The Horton technique can be separated into six movement categories. For each category Horton developed detailed exercises, that he called “studies.” Projections are studies that deal with varied and specific qualities of movement, for example, ‘Leg Slices’ and ‘Hip Pushes’. Locomotions are traveling steps (walking, running, leaping, jumping, gliding, skipping, etc.), for example, ‘Accented Runs’ and ‘Arch Springs.’ Preludes are short phrases of movement designed to quickly stimulate and tone the psycho-physical instrument. Rhythms are music dance patterns, rhythms of work and play, plus emotional manifestations of rhythmic consequences. Improvisations are used to awaken the students own movement sensibilities. Fortifications are long combinations of phrases designed to ensure protection and maximum efficiency of the body’s capabilities, for example the Hinge and Balance Studies.
The fortifications are considered the core of Horton technique. They establish a framework of movement mechanics, of muscular development and coordination, elasticity and range, rhythm and timing of phrasing, and movement quality. Horton’s intent was to make the whole body dance so he developed a system of facility, not a style. “A well trained dancer shouldn’t look trained,” said Kristina Berger, Horton instructor at Marymount Manhattan College. Horton wanted to see the dance, not the effort behind it. As a result, many of the studies, when put in combination present like etudes full of dynamic contrasts and broad, sweeping movements, such as Spiral Falls, where a dancer moves from standing to the floor in one fluid spiraling motion. The technique is not separate from the act of dancing. In order to execute the technique properly, you must dance it. Therefore, his technique addresses every possible movement that a choreographer might want a dancer to perform.
What most people have not experienced about the Horton Technique is the circular, lyric and fluid motions it insists on. Everything stays connected unless it’s meant to be percussive or staccato, such as the ‘Percussive Stroke Studies.’ Regardless of how we view the Horton technique today, it is neither a geometry class nor a series of poses and positions. It is a force of communication where the body is the sole medium of articulation. The Horton technique should never be studied just for its strengthening or limbering effects. To truly embrace its inventions, a dancer must use each exercise to explore its expressive qualities. For Horton, learning to dance was not about the execution of a step but how the step spoke. This idea also manifests itself clearly in the naming devices of the Horton Studies, such as ‘Torso Language’ and ‘Deep Floor Vocabulary.’
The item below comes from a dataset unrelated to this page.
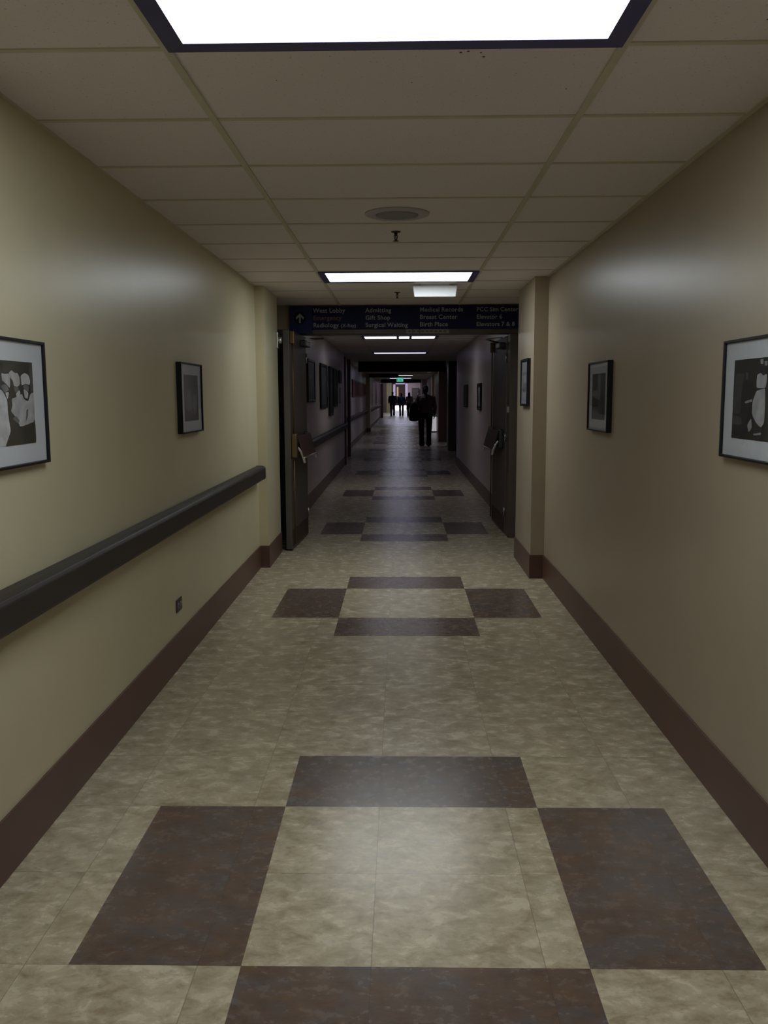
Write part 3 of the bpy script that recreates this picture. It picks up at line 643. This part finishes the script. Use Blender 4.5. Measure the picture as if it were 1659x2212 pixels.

The Horton Technique is a figurative and literal oak of organic growth and exposition that stems directly from the mighty trunk of Dimensional Tonus (yawn stretch.) This study begins with intake of breath, then proceeds to reach for every dimension and possibility of bodily extension. Its movements constantly balance freedom and control. Horton’s inclusion of Native American forms such as the ‘Figure Four’ and ‘Smiling Figure’, as well as Caribbean, Balinese, Javanese, African, and Afro-Brazilian influences create a massive range of movement vocabulary. His ‘Isolations’, in particular, from the percussive to the sensual, include many of the dynamics that we encounter today in the study of traditional ethnic dances.
Horton’s technique, like the ballet barre, moves from simple to more complex exercises – it is progressive. “It begins with roll downs and flat backs. It culminates with fortification studies, many of which teach students to transition from the floor to knees to standing,” said Ana Marie Forsythe, Horton Director at the Fordham Ailey Dance Program. One of the most recognized aspects of Horton training, Flat backs, are meant to engage and warm up the abdominals and hamstrings at the beginning of class. They are not meant to be used as strengthening exercises before the body is even warm. “Horton Technique is the literal opposite of those who insist on technique as an end, those who subscribe to the acrobatics rather than the spirit of dance,” said Frank Eng, Horton’s long-time business partner. “Lester Horton’s lifelong and career-long exposition and development of a dancer’s alpha and omega… of the possibilities of the human skeletal musculature body as an instrument of movement in space and time transcends mere technique, and, as such, very much embodies the very essence of “art” itself.” It is this alpha and omega of expression that Horton was looking for and created his technique to help us find.